◆ DESCRIPTION OF THE TASK ◆
Print, word for word, the opening line of the data below and every line after it through the line that contains "C = S.collection", but not the pictures.

========

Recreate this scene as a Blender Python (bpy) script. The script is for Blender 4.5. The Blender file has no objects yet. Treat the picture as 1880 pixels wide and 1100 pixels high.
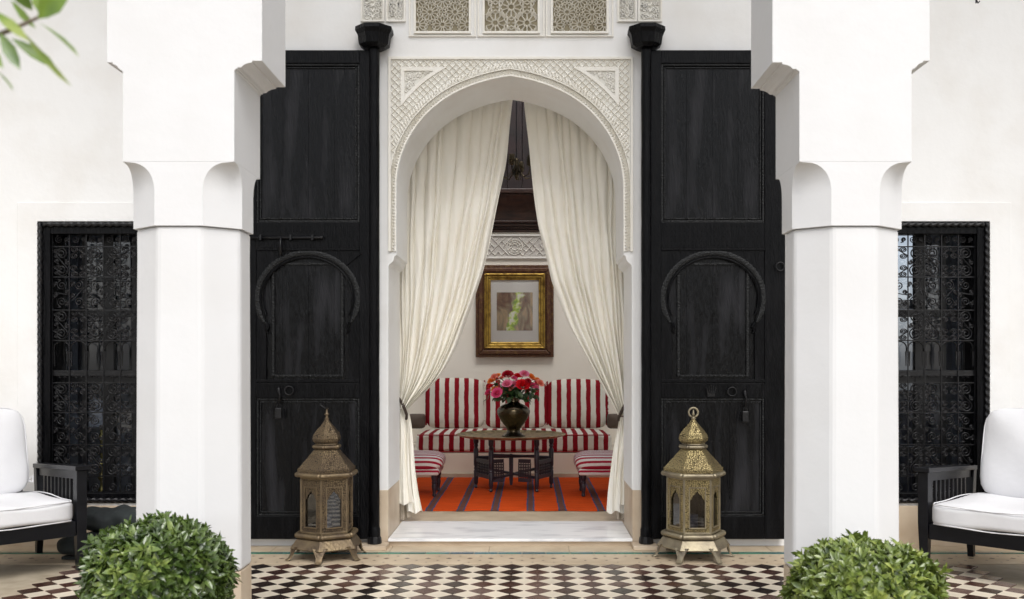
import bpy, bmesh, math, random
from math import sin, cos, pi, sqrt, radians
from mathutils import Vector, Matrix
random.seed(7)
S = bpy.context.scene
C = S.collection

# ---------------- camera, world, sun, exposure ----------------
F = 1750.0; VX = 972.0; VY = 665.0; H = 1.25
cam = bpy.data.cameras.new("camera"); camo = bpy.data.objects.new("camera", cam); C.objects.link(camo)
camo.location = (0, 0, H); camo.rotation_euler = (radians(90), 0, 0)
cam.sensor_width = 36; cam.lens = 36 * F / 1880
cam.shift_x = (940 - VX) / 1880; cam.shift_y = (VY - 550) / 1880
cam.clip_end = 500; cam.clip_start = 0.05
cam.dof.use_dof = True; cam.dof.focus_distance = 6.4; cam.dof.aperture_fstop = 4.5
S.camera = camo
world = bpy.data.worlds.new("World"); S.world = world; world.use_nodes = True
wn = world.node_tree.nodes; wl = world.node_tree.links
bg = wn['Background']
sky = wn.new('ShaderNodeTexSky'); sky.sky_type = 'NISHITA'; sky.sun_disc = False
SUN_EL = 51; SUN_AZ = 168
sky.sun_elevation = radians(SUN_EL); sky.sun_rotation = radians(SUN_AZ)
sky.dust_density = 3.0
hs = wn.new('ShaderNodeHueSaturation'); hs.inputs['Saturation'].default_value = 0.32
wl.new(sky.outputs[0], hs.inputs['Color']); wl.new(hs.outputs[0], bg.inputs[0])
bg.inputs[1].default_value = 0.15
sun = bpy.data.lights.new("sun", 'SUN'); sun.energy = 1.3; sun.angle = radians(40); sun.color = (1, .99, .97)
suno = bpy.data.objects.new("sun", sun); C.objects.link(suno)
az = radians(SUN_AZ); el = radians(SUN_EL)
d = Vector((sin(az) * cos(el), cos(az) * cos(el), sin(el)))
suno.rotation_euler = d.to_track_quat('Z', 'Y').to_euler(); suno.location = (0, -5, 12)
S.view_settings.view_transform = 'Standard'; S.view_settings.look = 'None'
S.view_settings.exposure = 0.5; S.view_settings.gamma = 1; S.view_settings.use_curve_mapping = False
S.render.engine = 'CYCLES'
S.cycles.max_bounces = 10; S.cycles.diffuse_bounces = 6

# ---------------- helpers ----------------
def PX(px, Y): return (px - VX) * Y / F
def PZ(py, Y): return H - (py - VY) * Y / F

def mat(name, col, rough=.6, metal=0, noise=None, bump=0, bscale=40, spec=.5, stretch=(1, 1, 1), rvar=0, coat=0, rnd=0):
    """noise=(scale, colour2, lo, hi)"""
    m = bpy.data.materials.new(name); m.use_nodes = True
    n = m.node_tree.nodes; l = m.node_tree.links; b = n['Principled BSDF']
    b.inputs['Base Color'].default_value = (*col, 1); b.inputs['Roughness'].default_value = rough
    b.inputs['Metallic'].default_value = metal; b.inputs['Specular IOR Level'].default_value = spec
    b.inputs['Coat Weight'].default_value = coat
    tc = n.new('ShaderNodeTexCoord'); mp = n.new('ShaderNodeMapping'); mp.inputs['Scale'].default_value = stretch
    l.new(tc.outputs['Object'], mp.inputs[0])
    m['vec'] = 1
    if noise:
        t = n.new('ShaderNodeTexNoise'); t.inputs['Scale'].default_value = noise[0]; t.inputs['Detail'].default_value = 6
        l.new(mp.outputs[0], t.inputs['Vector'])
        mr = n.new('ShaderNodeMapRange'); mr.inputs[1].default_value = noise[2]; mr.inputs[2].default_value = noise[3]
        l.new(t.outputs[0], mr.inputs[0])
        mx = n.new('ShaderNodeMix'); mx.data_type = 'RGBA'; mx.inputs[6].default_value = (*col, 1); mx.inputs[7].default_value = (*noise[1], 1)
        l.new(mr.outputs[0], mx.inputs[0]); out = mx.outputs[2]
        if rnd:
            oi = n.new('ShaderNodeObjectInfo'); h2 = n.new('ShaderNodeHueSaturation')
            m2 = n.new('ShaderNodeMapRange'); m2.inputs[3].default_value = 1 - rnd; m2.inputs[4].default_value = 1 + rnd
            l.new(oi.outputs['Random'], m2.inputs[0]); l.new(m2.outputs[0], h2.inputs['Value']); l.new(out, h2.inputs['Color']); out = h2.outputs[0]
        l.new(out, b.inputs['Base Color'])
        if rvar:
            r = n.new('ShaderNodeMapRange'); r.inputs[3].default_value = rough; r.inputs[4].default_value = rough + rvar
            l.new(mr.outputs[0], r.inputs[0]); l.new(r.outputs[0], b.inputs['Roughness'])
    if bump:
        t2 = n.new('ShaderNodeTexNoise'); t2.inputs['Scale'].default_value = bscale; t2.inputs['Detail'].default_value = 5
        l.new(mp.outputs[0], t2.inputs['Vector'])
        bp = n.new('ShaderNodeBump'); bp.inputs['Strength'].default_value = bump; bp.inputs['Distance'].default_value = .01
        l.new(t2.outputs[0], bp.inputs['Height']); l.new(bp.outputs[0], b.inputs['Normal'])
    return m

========

◆ CORRECT RESPONSE ◆
Recreate this scene as a Blender Python (bpy) script. The script is for Blender 4.5. The Blender file has no objects yet. Treat the picture as 1880 pixels wide and 1100 pixels high.
import bpy, bmesh, math, random
from math import sin, cos, pi, sqrt, radians
from mathutils import Vector, Matrix
random.seed(7)
S = bpy.context.scene
C = S.collection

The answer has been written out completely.